There's a Monad instance in the ArrowApply section of the Control.Arrow module, and I'll edit in (~>) instead of a for my clarity of thought. (I've left Functor in because it's silly to define Monad without Functor anyway - you should define fmap f xs = xs >>= return . f.):
newtype ArrowMonad (~>) b = ArrowMonad (() ~> b)
instance Arrow (~>) => Functor (ArrowMonad (~>)) where
fmap f (ArrowMonad m) = ArrowMonad $ m >>> arr f
instance ArrowApply (~>) => Monad (ArrowMonad (~>)) where
return x = ArrowMonad (arr (\_ -> x))
ArrowMonad m >>= f = ArrowMonad $
m >>> arr (\x -> let ArrowMonad h = f x in (h, ())) >>> app
What does that do? Well, first, ArrowMonad is a newtype instead of a type synonym just so we can make the instance without all sorts of nasty type system problems, but lets ignore that to go for conceptual clarity over compilability by substituting in as if it were type ArrowMonad (~>) b = () ~> b
instance Arrow (~>) => Functor (() ~>) where
fmap f m = m >>> arr f
(using an uncompilable type operator section (()~>) as a type constructor)
instance ArrowApply (~>) => Monad (() ~>) where
-- return :: b -> (() ~> b)
return x = arr (\_ -> x)
-- (>>=) :: ()~>a -> (a -> ()~>b ) -> ()~>b
m >>= f =
m >>> arr (\x -> (f x, ()) ) >>> app
OK, that's a bit clearer what's going on. Notice first that the correspondence between arrows and monads is between Monad m => b -> m c and Arrow (~>) => b ~> c, but the monad class doesn't involve the b in the declaration. That's why we need to supply the dummy value () in () ~> b to get things started on zero input and replicate something of type m b.

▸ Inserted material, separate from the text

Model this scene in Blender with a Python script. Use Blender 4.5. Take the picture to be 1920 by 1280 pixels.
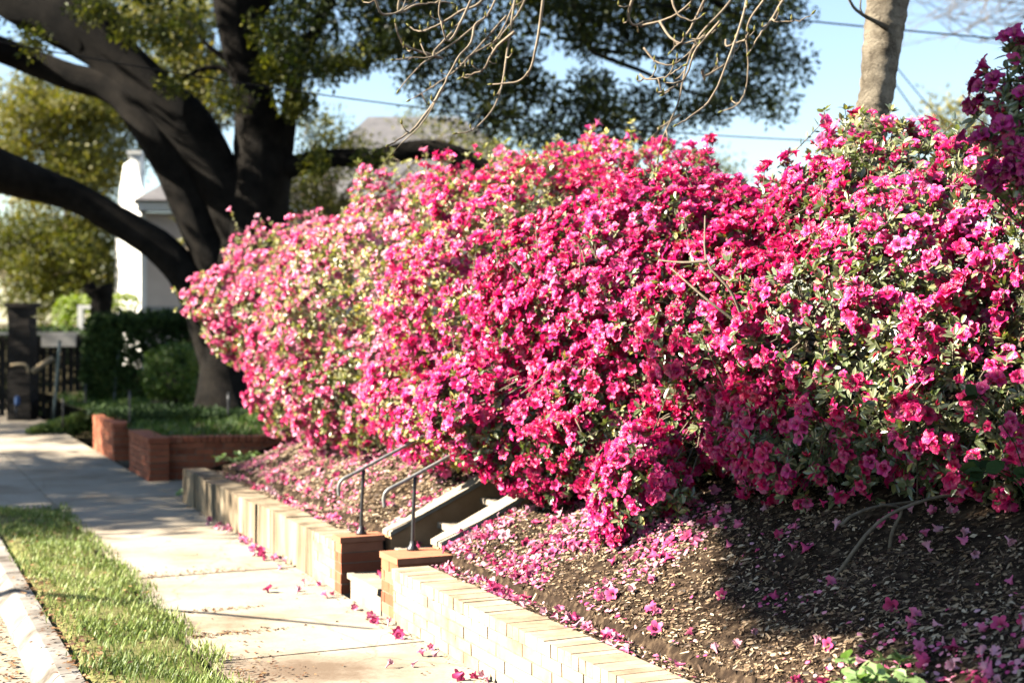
import bpy, math
import numpy as np
from mathutils import Vector
RNG = np.random.default_rng(7)
R = math.radians
SC = bpy.context.scene
COL = SC.collection
for _o in list(bpy.data.objects):
    bpy.data.objects.remove(_o)

# ------------------------------------------------------------------ camera, sky, sun, exposure
EYE, FPX, HORIZON = 1.7, 2667.0, 600.0
cam_data = bpy.data.cameras.new('camera')
cam = bpy.data.objects.new('camera', cam_data)
COL.objects.link(cam)
cam.location = (0, 0, EYE)
cam.rotation_euler = (R(90), 0, 0)
cam_data.lens = 50
cam_data.sensor_width = 36
cam_data.shift_y = -(640 - HORIZON) / 1920
cam_data.clip_end = 2000
cam_data.dof.use_dof = True
cam_data.dof.focus_distance = 6.2
cam_data.dof.aperture_fstop = 2.0
SC.camera = cam

SUN_AZ, SUN_EL = R(8), R(33)
SUN = np.array([-math.cos(SUN_AZ) * math.cos(SUN_EL), -math.sin(SUN_AZ) * math.cos(SUN_EL), math.sin(SUN_EL)])
world = bpy.data.worlds.new('World')
SC.world = world
world.use_nodes = True
_bg = world.node_tree.nodes['Background']
_sky = world.node_tree.nodes.new('ShaderNodeTexSky')
_sky.sky_type = 'NISHITA'
_sky.sun_disc = False
_sky.sun_elevation = SUN_EL
_sky.sun_rotation = R(90) + SUN_AZ
_sky.air_density = 1.0
_sky.dust_density = 0.3
_sky.ozone_density = 1.0
world.node_tree.links.new(_sky.outputs[0], _bg.inputs['Color'])
_bg.inputs['Strength'].default_value = 0.05
sun_data = bpy.data.lights.new('sun', 'SUN')
sun_data.energy = 5.0
sun_data.angle = R(0.5)
sun_data.color = (1.0, 0.93, 0.80)
sun = bpy.data.objects.new('sun', sun_data)
COL.objects.link(sun)
sun.location = (-20, -4, 20)
sun.rotation_euler = Vector(SUN).to_track_quat('Z', 'Y').to_euler()
SC.view_settings.view_transform = 'Standard'
SC.view_settings.look = 'None'
SC.view_settings.exposure = 2.4
SC.view_settings.gamma = 1.0
SC.render.engine = 'CYCLES'
SC.cycles.max_bounces = 6
SC.cycles.diffuse_bounces = 0
SC.cycles.glossy_bounces = 2
SC.cycles.transmission_bounces = 3
SC.cycles.transparent_max_bounces = 4
SC.cycles.caustics_reflective = False
SC.cycles.caustics_refractive = False

# ------------------------------------------------------------------ coordinates
A0 = np.array([-0.075, 6.67])            # foot of the retaining wall near the camera
DS = np.array([-0.411, 0.911])           # along the street, away from the camera
DT = np.array([0.911, 0.411])            # away from the street, up the bank

def at(px, py, Y):                       # a point at distance Y that the photograph shows at (px, py)
    return np.array([(px - 960) / FPX * Y, Y, EYE - (py - HORIZON) / FPX * Y])

def W(s, t, z):
    s = np.asarray(s, float); t = np.asarray(t, float); z = np.asarray(z, float)
    s, t, z = np.broadcast_arrays(s, t, z)
    return np.stack([A0[0] + DS[0] * s + DT[0] * t, A0[1] + DS[1] * s + DT[1] * t, z], -1)

def to_st(P):
    q = P[..., :2] - A0
    return q @ DS, q @ DT

class Noise:
    def __init__(self, seed, n=10, lo=0.6, hi=2.2):
        r = np.random.default_rng(seed)
        k = r.normal(size=(n, 3)); k /= np.linalg.norm(k, axis=1, keepdims=True)
        self.k = k * r.uniform(lo, hi, (n, 1)) * 2 * math.pi * 0.5
        self.p = r.uniform(0, 6.28, n); self.n = n
    def __call__(self, P, f=1.0):
        return np.sin(P @ (self.k.T * f) + self.p).sum(-1) / math.sqrt(self.n)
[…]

fmap where you apply a function to your ouput, is just produce the output, then run the function in arrow form: fmap f m = m >>> arr fx) is just to run the function const x in arrow form, hence return x = arr (\_ -> x).>>=, which runs a computation then uses the output as the input to a function f which can then calculate the next computation to run is: First m >>> run the first computation m, then arr (\x -> (f x, .... with the output, apply the function f , then use that arrow as the input to app which behaves as if it were the outputted arrow acting on the supplied input () as usual. Neat!